Hiroşima'dan üç gün sonra 9 Ağustos günü iki kat daha güçlü bir bomba Nagasaki'ye atıldı. 74 bin kişi anında can verdi. Bombanın şehir merkezine isabet etmemesi can kaybını azaltmıştı. Aslında Nagasaki'nin bir şanssızlığı da o gün havanın açık olmasıydı. Zira ikinci bomba Japonlar'ın daha önemli bir askeri üssü olan Kokura'ya atılacaktı. Ne var ki, havanın kapalı oluşu Kokura'yı değil de Nagasaki'yi tarih sayfalarına soktu.
ETKİSİ BUGÜN DE SÜRÜYOR
Japonlar işin ciddiyetini birkaç gün geç de olsa anladılar ve 14 Ağustos 1945'te teslim oldular. Teslim olmasına oldular ama atom bombasının acısı kanayan bir yara gibi etkisini hiç yitirmedi. Çünkü savaş sonrasında bile binlerce atomzede, başta kan kanseri (lösemi) olmak üzere çeşitli hastalıklardan ölmeye devam etti.
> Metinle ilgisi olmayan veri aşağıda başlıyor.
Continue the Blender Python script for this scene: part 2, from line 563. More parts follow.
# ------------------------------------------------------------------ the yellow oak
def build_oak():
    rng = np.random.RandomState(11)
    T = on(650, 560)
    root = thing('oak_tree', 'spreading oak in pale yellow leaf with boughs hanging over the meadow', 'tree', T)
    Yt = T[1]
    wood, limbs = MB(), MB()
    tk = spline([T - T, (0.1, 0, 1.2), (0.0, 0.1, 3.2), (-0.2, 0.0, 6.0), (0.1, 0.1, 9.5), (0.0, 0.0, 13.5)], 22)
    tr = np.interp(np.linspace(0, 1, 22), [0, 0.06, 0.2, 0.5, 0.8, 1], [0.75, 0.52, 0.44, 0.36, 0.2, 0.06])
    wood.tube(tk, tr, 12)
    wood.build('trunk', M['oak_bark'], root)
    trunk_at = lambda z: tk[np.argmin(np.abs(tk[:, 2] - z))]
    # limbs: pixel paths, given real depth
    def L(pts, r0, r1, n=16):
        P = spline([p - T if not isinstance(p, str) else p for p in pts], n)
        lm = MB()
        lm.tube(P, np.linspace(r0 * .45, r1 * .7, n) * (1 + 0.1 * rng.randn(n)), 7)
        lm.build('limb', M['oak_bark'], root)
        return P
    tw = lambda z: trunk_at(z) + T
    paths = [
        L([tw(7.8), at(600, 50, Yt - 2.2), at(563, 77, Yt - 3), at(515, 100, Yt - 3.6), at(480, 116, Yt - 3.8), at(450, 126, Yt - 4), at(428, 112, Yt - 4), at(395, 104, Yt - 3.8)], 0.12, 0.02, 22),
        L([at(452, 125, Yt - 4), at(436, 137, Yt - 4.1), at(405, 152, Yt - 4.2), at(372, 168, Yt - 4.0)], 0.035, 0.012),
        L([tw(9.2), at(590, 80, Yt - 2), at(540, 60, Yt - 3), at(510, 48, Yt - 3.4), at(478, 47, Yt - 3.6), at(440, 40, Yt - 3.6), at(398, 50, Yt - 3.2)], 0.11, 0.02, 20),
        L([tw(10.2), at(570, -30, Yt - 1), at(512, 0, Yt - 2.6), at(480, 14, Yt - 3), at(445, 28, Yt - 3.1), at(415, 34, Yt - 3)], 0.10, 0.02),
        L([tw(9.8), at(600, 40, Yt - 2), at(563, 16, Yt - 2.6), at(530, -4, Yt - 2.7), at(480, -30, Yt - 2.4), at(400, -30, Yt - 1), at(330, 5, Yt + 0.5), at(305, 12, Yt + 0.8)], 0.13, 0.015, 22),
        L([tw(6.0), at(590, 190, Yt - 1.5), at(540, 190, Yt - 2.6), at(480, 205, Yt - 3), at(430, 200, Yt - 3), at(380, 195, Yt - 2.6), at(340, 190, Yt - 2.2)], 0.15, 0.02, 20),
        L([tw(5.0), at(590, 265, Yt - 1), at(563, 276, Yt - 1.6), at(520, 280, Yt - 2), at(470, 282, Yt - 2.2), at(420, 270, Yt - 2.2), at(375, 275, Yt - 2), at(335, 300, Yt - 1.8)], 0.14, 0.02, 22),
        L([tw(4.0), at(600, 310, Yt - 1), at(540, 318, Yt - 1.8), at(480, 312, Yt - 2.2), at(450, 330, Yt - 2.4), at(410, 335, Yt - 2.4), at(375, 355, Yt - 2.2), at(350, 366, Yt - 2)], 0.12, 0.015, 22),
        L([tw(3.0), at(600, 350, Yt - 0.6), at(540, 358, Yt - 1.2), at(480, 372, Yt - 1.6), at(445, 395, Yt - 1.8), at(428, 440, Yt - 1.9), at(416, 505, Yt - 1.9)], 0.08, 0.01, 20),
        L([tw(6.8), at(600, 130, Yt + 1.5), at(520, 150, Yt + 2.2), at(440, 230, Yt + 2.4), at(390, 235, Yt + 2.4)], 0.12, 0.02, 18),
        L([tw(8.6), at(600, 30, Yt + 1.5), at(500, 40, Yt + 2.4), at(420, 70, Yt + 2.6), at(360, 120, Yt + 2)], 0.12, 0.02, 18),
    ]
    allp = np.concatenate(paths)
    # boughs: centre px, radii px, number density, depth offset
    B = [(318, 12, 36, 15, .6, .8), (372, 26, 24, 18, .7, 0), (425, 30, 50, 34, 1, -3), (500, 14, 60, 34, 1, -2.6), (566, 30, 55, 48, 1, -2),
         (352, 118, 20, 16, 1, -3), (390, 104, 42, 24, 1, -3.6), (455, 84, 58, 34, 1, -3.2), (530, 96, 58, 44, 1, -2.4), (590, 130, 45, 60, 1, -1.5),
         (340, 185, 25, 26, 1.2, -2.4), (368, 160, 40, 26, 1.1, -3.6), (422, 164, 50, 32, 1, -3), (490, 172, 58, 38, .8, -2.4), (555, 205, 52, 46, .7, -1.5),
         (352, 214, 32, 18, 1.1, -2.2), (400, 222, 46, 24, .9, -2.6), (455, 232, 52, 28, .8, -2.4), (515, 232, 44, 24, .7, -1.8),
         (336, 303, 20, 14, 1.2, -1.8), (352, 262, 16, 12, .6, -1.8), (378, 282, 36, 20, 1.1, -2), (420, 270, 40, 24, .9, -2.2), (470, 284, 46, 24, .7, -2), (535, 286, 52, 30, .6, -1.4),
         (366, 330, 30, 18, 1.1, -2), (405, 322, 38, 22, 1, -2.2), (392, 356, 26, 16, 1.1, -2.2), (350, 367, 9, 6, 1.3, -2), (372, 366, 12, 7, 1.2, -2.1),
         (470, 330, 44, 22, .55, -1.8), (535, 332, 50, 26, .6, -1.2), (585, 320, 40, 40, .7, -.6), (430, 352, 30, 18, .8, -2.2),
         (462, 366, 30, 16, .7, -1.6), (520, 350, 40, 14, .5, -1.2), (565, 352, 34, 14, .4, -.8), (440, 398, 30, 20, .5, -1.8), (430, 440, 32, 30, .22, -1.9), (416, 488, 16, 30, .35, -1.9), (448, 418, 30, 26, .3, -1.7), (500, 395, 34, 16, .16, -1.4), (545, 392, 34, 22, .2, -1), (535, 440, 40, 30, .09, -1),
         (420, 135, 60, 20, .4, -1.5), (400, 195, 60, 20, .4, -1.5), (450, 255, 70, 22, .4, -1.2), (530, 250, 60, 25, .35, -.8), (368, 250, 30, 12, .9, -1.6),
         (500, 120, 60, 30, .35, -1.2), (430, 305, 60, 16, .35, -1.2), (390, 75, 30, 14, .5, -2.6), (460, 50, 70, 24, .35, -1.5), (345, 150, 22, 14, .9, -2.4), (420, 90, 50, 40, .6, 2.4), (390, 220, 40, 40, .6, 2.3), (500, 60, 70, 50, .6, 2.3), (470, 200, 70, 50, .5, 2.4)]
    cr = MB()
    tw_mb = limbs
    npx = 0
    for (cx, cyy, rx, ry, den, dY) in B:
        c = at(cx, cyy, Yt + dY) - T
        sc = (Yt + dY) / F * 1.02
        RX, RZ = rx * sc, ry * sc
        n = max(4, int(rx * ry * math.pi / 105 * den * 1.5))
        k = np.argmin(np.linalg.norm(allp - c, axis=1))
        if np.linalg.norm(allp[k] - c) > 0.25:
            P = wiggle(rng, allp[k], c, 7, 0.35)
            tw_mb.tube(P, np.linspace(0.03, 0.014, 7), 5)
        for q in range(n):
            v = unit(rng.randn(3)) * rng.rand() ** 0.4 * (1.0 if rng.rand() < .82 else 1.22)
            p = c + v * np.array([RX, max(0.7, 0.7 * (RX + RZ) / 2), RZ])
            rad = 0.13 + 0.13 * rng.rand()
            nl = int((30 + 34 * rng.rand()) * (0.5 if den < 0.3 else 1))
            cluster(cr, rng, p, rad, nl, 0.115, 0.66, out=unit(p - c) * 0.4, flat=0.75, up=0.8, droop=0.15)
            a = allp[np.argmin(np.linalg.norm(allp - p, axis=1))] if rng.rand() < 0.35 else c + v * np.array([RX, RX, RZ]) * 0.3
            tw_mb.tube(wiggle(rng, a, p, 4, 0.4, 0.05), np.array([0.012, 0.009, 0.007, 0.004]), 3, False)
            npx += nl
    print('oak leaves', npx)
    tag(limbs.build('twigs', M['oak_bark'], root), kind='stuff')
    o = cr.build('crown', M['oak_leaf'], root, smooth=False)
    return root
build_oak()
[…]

Bugün dahi o bölgede radyasyondan ölen birçok insan mevcut.
Amerika iki atom bombasıyla son bulan İkinci Dünya Savaşı'ndan çok kârlı çıktı.n Savaş öncesi pek iyi olmayan ekonomisi hayat bularak, halkının refahı yükseldi ve dünyanın süper güçleri arasına girdi. Atom bombaları bir büyük savaşı bitirmekle beraber aynı zamanda neredeyse yarım yüzyıl sürecek olan soğuk savaşın da kapılarını açmış oluyordu...
Atom bombasını yapan bilim adamları yaptıklarına çoktan pişman oldular ama barbarlık ve hunharlık yeryüzünde kol gezmeye devam ediyor.